The concern here is not confined to one agency or one individual lapse. It concerns the broader principle that recruitment to public service must be seen, and not merely asserted, to be fair. Citizens are entitled to expect that selections proceed according to established rules and transparent procedure, and that opportunity is genuinely open to all eligible candidates rather than contingent on access or influence.

Transparency in this context is not an administrative courtesy; it is closer to a precondition for institutional legitimacy. When questions are raised about a selection process, the appropriate institutional response is documentation and openness, not silence or an inquiry that drags on without a clear timeline. A transparent process, it is worth noting, also protects the many officers who have earned their positions through competitive examination and years of service — their credibility, too, is diminished when the system as a whole is viewed with suspicion.

What aspirants and their families say

Conversations with aspirants and their families in different parts of the Union Territory point to a shared anxiety beneath the specific grievances. Hashim, whose family in Budgam depends on apple cultivation, described selling part of the family orchard to fund his younger brother’s coaching in Srinagar for the JKSSB examinations. “Every time there is news of a paper leak or a cancelled exam, the family feels it has been let down,” he said. “We are not asking for favours, only a level field where the effort is rewarded.”

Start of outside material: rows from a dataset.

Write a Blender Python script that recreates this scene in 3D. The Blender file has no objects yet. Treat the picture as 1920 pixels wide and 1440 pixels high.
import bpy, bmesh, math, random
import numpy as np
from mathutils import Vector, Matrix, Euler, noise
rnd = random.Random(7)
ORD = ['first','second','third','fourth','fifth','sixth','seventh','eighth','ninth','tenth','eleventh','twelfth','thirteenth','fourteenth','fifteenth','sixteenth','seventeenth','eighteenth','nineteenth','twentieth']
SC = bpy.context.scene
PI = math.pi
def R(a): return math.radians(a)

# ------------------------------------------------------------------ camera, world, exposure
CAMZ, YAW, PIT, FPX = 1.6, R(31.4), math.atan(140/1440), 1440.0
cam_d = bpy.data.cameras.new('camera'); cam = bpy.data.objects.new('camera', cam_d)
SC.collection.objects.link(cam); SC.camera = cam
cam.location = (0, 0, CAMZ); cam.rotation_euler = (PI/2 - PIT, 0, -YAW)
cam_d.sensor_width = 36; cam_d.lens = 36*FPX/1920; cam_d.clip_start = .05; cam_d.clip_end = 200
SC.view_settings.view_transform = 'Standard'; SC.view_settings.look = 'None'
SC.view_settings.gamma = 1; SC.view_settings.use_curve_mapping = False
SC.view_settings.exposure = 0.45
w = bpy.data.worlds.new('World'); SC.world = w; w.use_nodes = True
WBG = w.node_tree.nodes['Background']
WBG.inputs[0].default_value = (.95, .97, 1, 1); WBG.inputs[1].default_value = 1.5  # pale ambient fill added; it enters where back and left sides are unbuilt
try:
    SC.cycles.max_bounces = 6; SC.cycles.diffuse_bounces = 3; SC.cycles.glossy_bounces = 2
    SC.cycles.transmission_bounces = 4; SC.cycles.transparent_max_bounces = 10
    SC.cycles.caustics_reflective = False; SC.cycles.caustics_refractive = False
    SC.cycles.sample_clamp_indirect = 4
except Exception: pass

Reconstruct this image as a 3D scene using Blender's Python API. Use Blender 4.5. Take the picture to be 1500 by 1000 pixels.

Kuldeep, a retired government employee in Srinagar with more than three decades of service, offered a longer view, noting that the abolition of interviews for posts up to Pay Level 6 and the shift to computer-based testing were genuine steps forward. But, he added, a single leak or perceived irregularity can undo years of work in building credibility, particularly with a generation of aspirants that is more connected and less willing to accept opacity than before.

For Rohi Jan, a young aspirant from Ganderbal preparing for teaching and administrative posts, the stakes have a gendered dimension. Repeated delays or controversies around recruitment, she said, make families in rural areas more reluctant to invest in a daughter’s coaching and education, since the promised return — a fair shot at a government post — feels less assured each time a process is questioned.

Reforms under way, gaps that remain

The administration’s record on this front is not without substance. Over the past two years, more than 11,500 selections have reportedly been made through JKSSB and JKPSC, and the government has set a target of filling 7,253 vacant posts — 1,502 gazetted and 5,751 non-gazetted — by the end of 2025. Structural changes have accompanied this push: the abolition of interviews for a large category of posts up to Pay Level 6, revised JKSSB regulations favouring online computer-based testing and a single examination for multiple posts, an expanded JKSSB mandate, and a Single Window System intended to standardise the framing of recruitment rules. New rules for several services, including police gazetted and secretariat subordinate cadres, have been notified with an explicit emphasis on merit.

These are not insignificant measures. But the recurrence of leak allegations suggests that procedural reform on paper has not yet been matched by preventive capacity on the ground. Stronger real-time surveillance during examinations, wider use of proctoring technology where feasible, prompt publication of question papers and model answer keys, and independent inquiries bound by strict timelines would each address a specific point of vulnerability. So too would more proactive disclosure — publishing merit lists, cut-off marks and selection criteria as a matter of course, rather than only in response to Right to Information requests.

The stakes of getting this right

None of this is a call for indulgence toward any particular grievance; it is an argument for the ordinary discipline of accountable administration. A system that rewards merit sustains the confidence of its most capable aspirants. A system perceived to reward proximity or influence does the opposite, and risks pushing talented young people toward disillusionment or migration in search of fairer opportunity elsewhere.

As Jammu and Kashmir continues on a trajectory marked by improved security, a recovering tourism economy and renewed attention to grassroots governance, the credibility of its recruitment institutions deserves to be treated as a comparable priority to infrastructure and investment — not a separate or secondary concern, but one of the conditions on which the legitimacy of the rest depends. Economic growth can build roads and bridges. Only institutional trust can make citizens believe those roads and bridges were built, and those who built them were hired, on merit.